Belediye sınırları içinde yapılan ilan ve reklam alanları üzerinden belediyelere ilan reklam vergisi ödenir. Peki belediye sınırları içinde ki soğutma dolapları üzerinde ki reklamlardan İlan Reklam Vergisi Alan var mı? Bir marketin önünde duran, Algida, Panda, Cola, Su gibi onlarca dolabın metrekare fiyatlarını hesap edip İlan Reklam Vergisi elde etmiş oluruz. Örneğin Sn. Deniz Atabay Başkanla Didim’de yürüttüğümüz gelir artırıcı çalışmalar kapsamında yaklaşık 1.000 m2 sahada ki soğutma dolapları üzerinden ilan reklam vergisi bedeli alınabileceğini tespit etmiştik. Bu da ortalama yıllık 200.000 TL civarında gelire tekabül edecektir ve buda bize 1 seçim döneminde 1 milyon TL gelir elde edilebileceğini göstermektedir.

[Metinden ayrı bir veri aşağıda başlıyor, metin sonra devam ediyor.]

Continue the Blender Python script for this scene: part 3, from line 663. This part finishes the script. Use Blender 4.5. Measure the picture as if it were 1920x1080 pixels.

Bunun gibi bir gelir çeklisti yaparak yüzlerce hatta binlerce kalemde ilave gelir artışı yapılması mümkündür. Başlıkta yer alan “Çözüm Yok Mu” şeklinde ki sorumuzun cevabı “Çözüm Vardır.”

İşi bilene kılıcı kuşanana her zaman bir çözüm, her zaman gidilebilecek bir yol vardır.